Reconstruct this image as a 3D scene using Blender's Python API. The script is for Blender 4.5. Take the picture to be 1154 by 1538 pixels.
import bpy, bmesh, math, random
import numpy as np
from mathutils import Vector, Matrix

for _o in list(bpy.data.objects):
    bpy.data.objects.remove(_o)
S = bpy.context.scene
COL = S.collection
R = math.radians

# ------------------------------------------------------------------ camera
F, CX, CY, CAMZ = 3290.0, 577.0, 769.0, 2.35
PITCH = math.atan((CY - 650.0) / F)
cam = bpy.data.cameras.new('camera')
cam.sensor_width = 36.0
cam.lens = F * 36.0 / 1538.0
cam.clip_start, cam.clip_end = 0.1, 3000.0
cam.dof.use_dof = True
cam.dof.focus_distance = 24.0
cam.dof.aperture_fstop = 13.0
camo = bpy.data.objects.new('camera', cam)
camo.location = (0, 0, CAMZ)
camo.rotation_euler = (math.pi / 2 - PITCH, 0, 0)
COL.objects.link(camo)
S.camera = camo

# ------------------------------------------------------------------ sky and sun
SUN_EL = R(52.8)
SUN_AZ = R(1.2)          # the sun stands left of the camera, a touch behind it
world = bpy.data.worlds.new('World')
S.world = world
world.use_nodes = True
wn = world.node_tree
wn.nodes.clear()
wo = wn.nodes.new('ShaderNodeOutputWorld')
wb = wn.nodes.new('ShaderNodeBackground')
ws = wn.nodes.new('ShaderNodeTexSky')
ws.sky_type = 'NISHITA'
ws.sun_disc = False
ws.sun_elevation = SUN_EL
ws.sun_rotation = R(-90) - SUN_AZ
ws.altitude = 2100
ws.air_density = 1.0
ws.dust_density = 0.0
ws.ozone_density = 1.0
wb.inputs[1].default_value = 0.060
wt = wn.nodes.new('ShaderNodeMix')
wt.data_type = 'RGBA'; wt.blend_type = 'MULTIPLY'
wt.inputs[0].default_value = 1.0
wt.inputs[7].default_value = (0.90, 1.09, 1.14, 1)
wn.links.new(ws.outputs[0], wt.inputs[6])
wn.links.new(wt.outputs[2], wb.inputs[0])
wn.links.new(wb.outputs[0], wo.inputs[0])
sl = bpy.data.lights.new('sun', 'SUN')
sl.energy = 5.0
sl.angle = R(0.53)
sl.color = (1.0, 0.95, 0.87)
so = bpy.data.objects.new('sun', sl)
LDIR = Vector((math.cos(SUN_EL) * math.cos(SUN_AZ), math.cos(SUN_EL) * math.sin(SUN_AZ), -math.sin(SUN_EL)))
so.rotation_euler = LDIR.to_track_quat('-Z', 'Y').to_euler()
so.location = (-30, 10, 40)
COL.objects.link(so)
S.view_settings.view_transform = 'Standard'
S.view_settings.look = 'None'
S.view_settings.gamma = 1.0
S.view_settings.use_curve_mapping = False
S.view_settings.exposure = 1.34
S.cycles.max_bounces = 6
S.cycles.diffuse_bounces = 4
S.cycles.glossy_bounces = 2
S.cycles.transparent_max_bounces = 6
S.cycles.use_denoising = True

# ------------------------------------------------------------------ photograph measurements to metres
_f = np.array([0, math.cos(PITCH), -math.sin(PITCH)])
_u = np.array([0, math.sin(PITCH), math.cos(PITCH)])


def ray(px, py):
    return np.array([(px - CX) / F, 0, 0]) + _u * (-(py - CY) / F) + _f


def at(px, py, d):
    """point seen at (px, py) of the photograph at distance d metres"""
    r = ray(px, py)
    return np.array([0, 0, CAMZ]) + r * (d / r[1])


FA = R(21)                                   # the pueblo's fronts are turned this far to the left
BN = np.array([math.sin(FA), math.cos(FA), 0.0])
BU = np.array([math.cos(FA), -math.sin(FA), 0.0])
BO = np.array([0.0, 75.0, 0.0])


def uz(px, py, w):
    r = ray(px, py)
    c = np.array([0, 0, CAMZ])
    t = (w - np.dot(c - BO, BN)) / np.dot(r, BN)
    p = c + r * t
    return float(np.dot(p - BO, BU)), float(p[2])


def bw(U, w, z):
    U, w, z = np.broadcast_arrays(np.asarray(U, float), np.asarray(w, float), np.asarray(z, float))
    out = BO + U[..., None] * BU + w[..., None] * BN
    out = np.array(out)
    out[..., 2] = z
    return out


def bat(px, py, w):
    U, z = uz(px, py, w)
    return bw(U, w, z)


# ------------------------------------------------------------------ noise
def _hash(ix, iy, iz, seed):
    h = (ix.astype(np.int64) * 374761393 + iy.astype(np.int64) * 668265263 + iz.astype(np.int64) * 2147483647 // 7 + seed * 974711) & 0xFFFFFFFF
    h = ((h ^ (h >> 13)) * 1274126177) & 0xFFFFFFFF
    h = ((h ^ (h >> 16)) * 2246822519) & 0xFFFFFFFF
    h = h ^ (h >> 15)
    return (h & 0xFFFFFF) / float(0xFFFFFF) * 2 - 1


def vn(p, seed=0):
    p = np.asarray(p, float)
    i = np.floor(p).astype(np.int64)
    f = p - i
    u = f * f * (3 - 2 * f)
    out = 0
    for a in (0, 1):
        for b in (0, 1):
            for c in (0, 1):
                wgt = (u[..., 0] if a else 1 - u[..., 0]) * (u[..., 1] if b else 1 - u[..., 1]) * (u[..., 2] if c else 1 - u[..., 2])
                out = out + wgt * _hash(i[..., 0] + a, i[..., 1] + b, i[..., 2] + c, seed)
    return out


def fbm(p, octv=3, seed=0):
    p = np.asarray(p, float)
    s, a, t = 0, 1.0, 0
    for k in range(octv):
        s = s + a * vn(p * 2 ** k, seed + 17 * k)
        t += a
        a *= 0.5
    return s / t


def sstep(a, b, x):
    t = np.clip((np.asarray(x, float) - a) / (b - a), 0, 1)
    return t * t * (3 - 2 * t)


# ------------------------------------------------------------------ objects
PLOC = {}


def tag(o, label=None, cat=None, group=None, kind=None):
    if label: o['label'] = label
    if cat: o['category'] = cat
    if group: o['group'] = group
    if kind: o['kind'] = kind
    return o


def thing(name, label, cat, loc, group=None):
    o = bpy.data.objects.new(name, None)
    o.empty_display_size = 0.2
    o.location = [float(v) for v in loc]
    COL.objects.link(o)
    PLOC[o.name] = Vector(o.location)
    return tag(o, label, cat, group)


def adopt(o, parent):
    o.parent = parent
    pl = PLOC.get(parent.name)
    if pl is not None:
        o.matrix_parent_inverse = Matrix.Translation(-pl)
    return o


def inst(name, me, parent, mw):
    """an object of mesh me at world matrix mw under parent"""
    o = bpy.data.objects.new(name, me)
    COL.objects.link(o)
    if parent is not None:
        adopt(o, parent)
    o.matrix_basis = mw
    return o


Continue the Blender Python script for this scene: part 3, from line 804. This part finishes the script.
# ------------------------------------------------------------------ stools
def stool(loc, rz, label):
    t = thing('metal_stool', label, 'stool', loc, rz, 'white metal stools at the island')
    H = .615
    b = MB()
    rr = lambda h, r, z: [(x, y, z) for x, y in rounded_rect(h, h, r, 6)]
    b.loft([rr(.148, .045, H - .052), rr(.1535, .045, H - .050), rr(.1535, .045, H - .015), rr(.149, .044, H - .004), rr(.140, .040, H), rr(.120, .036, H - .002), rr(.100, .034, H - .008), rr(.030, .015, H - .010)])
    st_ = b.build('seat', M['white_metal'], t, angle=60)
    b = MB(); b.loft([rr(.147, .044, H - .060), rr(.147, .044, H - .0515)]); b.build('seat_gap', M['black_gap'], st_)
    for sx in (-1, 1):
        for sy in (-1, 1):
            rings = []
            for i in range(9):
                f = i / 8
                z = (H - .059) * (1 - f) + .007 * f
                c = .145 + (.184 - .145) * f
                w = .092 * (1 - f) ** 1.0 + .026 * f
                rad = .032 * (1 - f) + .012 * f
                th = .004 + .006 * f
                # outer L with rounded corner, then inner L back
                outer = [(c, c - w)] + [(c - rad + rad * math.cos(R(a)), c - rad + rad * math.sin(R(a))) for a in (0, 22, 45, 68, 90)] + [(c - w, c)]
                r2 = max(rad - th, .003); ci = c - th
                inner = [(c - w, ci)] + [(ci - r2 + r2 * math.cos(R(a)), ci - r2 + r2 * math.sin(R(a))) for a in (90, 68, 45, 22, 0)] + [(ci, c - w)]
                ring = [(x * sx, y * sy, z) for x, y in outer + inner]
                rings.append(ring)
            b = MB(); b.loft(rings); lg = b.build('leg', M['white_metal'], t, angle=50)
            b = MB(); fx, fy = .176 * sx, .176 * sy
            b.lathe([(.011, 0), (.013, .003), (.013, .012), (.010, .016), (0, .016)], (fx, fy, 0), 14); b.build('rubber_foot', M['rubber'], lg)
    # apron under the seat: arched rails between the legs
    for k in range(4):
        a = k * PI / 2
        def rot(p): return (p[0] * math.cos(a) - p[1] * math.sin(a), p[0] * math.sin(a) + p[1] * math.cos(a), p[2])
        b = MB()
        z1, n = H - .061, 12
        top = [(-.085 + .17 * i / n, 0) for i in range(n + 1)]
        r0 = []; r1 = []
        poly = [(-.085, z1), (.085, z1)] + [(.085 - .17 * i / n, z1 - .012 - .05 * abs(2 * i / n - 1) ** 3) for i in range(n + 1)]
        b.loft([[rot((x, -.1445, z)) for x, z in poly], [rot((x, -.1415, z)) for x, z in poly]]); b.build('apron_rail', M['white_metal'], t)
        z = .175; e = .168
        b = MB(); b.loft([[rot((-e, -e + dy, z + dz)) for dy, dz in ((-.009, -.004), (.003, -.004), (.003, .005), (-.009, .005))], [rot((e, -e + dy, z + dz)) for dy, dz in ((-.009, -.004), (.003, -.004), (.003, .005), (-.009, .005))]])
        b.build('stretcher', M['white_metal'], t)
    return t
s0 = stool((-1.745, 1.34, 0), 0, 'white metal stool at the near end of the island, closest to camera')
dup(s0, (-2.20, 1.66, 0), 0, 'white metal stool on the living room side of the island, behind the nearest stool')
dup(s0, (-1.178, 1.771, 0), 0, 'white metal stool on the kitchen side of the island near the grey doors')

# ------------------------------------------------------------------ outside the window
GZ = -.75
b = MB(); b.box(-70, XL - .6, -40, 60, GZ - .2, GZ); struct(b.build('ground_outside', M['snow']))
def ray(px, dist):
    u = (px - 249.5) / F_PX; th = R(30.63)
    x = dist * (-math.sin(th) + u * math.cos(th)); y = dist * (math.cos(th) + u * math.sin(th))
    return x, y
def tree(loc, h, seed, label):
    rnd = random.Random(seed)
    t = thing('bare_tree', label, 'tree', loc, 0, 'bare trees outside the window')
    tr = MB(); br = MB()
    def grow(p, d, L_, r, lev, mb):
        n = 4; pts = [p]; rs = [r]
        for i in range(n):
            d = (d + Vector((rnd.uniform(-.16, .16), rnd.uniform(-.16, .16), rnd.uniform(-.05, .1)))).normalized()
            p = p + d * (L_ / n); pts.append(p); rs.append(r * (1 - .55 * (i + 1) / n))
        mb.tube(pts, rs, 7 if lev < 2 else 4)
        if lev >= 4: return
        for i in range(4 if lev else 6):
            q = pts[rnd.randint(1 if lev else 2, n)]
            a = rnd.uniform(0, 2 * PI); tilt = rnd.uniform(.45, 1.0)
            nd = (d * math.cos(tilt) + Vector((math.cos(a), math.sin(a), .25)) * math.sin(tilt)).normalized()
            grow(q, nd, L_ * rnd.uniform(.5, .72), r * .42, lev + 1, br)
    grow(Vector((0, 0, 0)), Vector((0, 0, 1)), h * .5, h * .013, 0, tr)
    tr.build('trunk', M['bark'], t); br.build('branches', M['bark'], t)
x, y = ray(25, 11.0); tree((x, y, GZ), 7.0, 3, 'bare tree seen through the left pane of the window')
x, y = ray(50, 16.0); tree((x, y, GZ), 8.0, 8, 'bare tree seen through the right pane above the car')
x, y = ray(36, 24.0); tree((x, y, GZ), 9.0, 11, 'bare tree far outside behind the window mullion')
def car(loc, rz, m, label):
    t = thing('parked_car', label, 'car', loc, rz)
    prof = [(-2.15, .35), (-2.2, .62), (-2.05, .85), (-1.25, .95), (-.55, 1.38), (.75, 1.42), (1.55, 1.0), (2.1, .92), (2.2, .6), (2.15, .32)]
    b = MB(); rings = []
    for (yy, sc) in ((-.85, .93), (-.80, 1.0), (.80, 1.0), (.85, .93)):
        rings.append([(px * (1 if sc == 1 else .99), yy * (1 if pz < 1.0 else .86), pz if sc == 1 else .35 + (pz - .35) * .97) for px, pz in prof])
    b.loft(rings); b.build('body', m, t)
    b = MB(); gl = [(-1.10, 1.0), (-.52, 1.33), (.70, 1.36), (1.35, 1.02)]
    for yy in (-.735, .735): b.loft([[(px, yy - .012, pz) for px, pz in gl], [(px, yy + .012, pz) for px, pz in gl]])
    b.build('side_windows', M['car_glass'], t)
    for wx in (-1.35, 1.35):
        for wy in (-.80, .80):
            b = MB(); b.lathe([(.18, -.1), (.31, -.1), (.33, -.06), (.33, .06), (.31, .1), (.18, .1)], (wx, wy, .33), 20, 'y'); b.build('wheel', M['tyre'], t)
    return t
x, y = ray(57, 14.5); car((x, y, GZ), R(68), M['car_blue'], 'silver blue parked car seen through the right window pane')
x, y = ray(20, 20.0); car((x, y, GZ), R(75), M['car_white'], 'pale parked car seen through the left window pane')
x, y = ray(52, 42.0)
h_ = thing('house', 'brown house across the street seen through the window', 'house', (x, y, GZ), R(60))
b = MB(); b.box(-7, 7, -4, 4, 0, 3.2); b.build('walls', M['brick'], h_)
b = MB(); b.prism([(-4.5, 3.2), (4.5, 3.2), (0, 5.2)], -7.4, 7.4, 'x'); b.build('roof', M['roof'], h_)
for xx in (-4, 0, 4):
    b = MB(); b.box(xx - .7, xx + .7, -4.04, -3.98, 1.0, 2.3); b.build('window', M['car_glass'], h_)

****

Restate the listing exactly, starting at its first line and ending at the line where "R = math.radians" occurs; include both and no other lines.

* COMPLETE ANSWER
Reconstruct this image as a 3D scene using Blender's Python API. The script is for Blender 4.5. Take the picture to be 1154 by 1538 pixels.
import bpy, bmesh, math, random
import numpy as np
from mathutils import Vector, Matrix

for _o in list(bpy.data.objects):
    bpy.data.objects.remove(_o)
S = bpy.context.scene
COL = S.collection
R = math.radians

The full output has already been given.